::: DATA BLOCK :::

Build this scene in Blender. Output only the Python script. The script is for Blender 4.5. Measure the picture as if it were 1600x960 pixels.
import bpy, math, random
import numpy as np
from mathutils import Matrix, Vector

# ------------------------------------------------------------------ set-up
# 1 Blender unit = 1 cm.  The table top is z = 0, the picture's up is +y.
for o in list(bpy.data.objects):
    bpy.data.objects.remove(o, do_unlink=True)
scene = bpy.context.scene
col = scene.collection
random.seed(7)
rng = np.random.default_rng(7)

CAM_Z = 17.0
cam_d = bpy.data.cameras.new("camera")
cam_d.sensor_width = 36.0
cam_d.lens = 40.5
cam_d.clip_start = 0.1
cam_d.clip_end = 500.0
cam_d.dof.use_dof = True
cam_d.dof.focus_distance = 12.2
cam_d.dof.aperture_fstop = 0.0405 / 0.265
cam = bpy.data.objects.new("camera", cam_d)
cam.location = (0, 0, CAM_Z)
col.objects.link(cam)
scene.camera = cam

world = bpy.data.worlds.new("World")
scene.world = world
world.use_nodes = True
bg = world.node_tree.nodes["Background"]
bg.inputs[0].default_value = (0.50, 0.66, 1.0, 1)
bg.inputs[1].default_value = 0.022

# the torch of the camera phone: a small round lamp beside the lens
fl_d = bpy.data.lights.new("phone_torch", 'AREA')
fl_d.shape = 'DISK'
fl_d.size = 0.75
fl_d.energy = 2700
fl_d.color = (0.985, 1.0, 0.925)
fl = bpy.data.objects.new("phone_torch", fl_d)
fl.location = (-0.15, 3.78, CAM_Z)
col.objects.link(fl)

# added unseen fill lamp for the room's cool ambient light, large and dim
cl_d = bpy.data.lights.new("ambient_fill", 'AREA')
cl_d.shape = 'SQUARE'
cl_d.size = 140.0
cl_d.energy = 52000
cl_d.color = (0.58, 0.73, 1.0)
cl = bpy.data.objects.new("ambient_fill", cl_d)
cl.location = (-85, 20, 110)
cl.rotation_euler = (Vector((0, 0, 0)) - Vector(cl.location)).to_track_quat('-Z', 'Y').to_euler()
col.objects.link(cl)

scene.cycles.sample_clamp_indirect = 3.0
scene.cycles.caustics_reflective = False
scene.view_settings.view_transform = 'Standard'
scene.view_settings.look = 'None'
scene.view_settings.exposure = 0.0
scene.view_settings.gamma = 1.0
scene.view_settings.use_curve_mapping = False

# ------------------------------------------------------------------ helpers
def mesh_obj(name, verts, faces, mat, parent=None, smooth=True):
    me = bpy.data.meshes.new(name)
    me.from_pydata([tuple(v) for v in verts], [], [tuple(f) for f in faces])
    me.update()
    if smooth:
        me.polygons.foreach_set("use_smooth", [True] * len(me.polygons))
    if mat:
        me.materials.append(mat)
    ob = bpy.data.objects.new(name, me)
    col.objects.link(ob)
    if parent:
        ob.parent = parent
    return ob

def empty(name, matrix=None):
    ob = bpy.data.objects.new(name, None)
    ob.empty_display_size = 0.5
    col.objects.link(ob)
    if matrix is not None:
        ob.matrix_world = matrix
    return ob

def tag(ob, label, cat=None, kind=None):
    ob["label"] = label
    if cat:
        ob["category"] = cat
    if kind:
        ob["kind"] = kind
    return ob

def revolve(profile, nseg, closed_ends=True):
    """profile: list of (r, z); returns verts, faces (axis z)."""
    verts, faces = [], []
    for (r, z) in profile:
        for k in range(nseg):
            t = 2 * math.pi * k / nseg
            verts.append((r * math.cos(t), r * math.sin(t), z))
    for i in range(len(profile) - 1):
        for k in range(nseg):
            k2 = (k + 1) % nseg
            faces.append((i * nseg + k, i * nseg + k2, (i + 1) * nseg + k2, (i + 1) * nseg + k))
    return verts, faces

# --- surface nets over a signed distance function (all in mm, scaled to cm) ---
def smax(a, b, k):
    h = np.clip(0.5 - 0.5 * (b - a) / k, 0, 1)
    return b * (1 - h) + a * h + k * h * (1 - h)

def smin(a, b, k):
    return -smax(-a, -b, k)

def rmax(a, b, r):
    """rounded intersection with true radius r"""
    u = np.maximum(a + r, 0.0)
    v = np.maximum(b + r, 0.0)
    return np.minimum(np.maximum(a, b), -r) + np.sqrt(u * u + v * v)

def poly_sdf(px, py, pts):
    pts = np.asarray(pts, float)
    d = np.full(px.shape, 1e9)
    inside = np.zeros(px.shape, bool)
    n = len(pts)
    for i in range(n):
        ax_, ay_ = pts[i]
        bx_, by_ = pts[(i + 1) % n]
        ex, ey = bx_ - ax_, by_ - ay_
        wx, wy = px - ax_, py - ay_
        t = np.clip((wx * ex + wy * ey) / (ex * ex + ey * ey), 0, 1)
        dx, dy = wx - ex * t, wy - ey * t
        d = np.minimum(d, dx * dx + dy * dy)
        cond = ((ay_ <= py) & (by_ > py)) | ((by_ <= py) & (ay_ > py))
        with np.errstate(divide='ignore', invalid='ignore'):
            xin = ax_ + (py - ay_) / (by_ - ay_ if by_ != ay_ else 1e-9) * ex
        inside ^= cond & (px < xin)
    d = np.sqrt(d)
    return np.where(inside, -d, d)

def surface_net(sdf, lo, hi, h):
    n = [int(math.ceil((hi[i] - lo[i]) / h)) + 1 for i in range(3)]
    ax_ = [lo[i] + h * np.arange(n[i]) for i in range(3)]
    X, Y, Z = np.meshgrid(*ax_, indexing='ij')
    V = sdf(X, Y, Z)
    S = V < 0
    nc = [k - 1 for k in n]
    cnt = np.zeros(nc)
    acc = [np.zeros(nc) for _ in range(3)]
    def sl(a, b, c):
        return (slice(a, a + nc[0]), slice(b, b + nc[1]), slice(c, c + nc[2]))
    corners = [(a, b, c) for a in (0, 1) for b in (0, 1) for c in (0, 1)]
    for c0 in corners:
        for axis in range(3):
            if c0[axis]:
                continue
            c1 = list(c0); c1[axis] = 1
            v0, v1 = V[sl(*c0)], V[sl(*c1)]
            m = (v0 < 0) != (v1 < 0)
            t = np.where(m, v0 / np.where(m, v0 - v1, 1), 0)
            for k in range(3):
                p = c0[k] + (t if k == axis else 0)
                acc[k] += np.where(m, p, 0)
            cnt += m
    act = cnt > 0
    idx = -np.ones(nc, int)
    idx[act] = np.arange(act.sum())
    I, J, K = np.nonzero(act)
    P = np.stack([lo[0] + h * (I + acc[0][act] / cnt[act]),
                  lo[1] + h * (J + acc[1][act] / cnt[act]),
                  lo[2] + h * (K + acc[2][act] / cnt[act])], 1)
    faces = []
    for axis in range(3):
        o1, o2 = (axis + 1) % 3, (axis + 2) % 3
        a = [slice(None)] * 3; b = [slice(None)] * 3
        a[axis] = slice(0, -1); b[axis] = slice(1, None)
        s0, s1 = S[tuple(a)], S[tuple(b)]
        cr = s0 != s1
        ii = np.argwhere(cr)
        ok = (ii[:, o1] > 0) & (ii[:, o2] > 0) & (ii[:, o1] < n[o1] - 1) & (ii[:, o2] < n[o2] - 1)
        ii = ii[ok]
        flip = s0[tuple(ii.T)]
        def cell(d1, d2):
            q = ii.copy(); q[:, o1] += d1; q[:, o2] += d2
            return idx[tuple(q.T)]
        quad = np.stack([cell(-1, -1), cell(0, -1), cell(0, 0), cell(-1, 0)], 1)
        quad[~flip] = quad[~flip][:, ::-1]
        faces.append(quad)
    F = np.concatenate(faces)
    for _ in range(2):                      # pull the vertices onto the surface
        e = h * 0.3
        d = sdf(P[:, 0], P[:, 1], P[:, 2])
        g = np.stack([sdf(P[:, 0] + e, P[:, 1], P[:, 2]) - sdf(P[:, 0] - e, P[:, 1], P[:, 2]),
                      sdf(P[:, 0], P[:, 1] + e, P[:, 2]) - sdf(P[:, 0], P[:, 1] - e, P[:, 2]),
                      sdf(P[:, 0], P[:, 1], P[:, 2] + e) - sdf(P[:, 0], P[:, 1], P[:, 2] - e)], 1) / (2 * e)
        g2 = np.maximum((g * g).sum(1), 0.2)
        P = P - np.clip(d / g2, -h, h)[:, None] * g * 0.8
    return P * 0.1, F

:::

◆ TO DO
Return, please, the lines of the data from the first through the line containing "bg.inputs[1].default_value = 0.022", both kept, exactly as they stand and nothing more.

◆ REPLY TO THE EXERCISE
Build this scene in Blender. Output only the Python script. The script is for Blender 4.5. Measure the picture as if it were 1600x960 pixels.
import bpy, math, random
import numpy as np
from mathutils import Matrix, Vector

# ------------------------------------------------------------------ set-up
# 1 Blender unit = 1 cm.  The table top is z = 0, the picture's up is +y.
for o in list(bpy.data.objects):
    bpy.data.objects.remove(o, do_unlink=True)
scene = bpy.context.scene
col = scene.collection
random.seed(7)
rng = np.random.default_rng(7)

CAM_Z = 17.0
cam_d = bpy.data.cameras.new("camera")
cam_d.sensor_width = 36.0
cam_d.lens = 40.5
cam_d.clip_start = 0.1
cam_d.clip_end = 500.0
cam_d.dof.use_dof = True
cam_d.dof.focus_distance = 12.2
cam_d.dof.aperture_fstop = 0.0405 / 0.265
cam = bpy.data.objects.new("camera", cam_d)
cam.location = (0, 0, CAM_Z)
col.objects.link(cam)
scene.camera = cam

world = bpy.data.worlds.new("World")
scene.world = world
world.use_nodes = True
bg = world.node_tree.nodes["Background"]
bg.inputs[0].default_value = (0.50, 0.66, 1.0, 1)
bg.inputs[1].default_value = 0.022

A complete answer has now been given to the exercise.